Columbia Heights Church Will Become 26-Unit Residential Project

by Lark Turner

Columbia Heights Church Will Become 26-Unit Residential Project: Figure 1
The church as it stands today.

A church at 777 Morton Street NW (map) and an adjacent lot will be the site of a new three-building, 26-unit condo project scheduled for completion by the end of 2014, UrbanTurf has learned.

OPaL LLC closed on the property, formerly the site of the Iglesia Ni Christo church, at the end of December. They’re working with Virginia-based GPS Designs on the buildings.

One building with six brownstones will sit along Sherman Avenue, and the other building will sit on Morton Street. The church will be renovated into 10 two-level condos. Together the buildings will be called the Morton Street Mews, named for two alleyways the developer plans to create between the buildings (one for cars, one for walking).

Plans for the properties are below.

Columbia Heights Church Will Become 26-Unit Residential Project: Figure 2

Columbia Heights Church Will Become 26-Unit Residential Project: Figure 3

Forty percent of the former church, once the home of the Carolina Missionary Baptist Church, will be retained.

“We are keeping a good part of it, but then creating a really interesting roofline that is reminiscent of the existing church,” OPaL’s Sean Ruppert said.

Because the property is zoned by-right, land development will likely start as early as June. The company hopes to have the units, which will range from one-bedrooms plus dens to two-bedrooms plus dens, ready for delivery by the end of the year.

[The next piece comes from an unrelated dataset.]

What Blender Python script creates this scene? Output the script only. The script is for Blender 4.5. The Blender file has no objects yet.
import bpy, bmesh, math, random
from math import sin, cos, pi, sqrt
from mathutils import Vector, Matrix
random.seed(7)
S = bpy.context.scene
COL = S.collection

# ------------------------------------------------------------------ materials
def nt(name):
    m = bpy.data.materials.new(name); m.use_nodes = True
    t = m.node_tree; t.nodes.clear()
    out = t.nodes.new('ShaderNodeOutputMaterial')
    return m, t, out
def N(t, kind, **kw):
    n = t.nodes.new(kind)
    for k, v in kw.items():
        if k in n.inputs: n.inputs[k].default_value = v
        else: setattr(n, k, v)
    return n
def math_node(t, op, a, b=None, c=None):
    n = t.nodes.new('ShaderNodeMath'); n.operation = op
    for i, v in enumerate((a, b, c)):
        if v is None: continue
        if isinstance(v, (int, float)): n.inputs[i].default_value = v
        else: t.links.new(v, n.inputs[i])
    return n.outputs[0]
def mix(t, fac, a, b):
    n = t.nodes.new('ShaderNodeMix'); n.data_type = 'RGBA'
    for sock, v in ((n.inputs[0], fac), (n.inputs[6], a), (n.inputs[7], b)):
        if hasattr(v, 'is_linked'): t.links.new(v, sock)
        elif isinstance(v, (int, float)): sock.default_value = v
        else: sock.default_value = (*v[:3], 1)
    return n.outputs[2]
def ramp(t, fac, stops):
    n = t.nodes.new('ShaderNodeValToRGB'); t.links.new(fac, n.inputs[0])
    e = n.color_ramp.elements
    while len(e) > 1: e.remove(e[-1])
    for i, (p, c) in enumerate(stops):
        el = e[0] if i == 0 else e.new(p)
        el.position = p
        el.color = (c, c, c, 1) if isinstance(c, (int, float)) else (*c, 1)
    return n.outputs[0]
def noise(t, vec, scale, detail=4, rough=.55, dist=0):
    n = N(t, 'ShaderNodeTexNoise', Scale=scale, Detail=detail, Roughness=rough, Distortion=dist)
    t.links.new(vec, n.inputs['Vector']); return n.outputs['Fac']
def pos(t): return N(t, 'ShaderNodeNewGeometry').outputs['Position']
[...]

The Columbia Heights development is just the latest church-to-residential project planned in the city. In early January, we reported on plans to convert a Capitol Hill church into a 26-unit residential project. And last week, news came that an old church near 10th and V Street NW will become part of a six-story, 40-unit condo project.

See other articles related to: dclofts, columbia heights, church to condo conversions

This article originally published at http://dc.urbanturf.com/articles/blog/church_conversion_new_condos_coming_to_columbia_heights_this_year/8075


  1. Seth said at 1:33 am on Wednesday February 5, 2014:
    The "Mews" are always such a fun name. In Britain it used to mean horse stables that have been converted into housing. Looks like a beautiful addition to the Sherman avenue corridor.
  1. John said at 8:17 am on Wednesday February 5, 2014:
    That corner Morton/Sherman is just ripe with new projects. This area is prime between two metros, 11th Street strip, and all the new development slated for the other end of the block on Morton (Murry's and next to the Post Office).
  1. Colin said at 1:06 pm on Wednesday February 5, 2014:
    Development won't start until June yet they still plan to be done by the end of 2014? Color me skeptical.
  1. Matt said at 4:07 pm on Wednesday February 5, 2014:
    What is slated for the Murry's space?
  1. John said at 5:16 pm on Wednesday February 5, 2014:
  1. Church conversions said at 5:57 pm on Wednesday February 5, 2014:
    These church conversions are a fantastic way to re-purpose buildings in response to DC's demographic changes. There is also the former site of the Mt Pleasant Baptist Church on 16th which is slated to become a condo development - I think around 50 units. It was featured on UT a while back.
  1. Church conversions said at 5:59 pm on Wednesday February 5, 2014:
    Sorry, I got some of the details wrong - here is the UT article with the correct info on that Mt Pleasant church (70 units, and I got the name of the church wrong): http://dc.urbanturf.com/articles/blog/meridian_hill_baptist_church_may_be_a_70-unit_condo_building_with_no_parkin/7218
  1. Renee M. Finley said at 2:49 pm on Monday February 10, 2014:
    This is a great project for this property and location.
  1. Kathy said at 3:12 pm on Thursday February 13, 2014:
    It's a poor decision to demolish the work of W. Sidney Pittman, a noted African-American architect, especially when there are so few buildings from the turn of the century by black architects that have been preserved in DC. His works are a part of American history and should be respected. Did the developer or architect consider honoring Pittman's legacy? http://www.wdchumanities.org/dcdm/items/show/1499 http://www.rootsweb.ancestry.com/~txecm/william_sydney_pittman.htm
  1. Michael said at 9:43 pm on Friday February 14, 2014:
    I've been a resident of Columbia Heights over the past two decades. As a proponent of the history of the city's built environment, this news disheartens me. The intangible significance the building possessed made it a cherished jewel in the community. I hope other examples of Pittman's work in the city do not go unrecognized.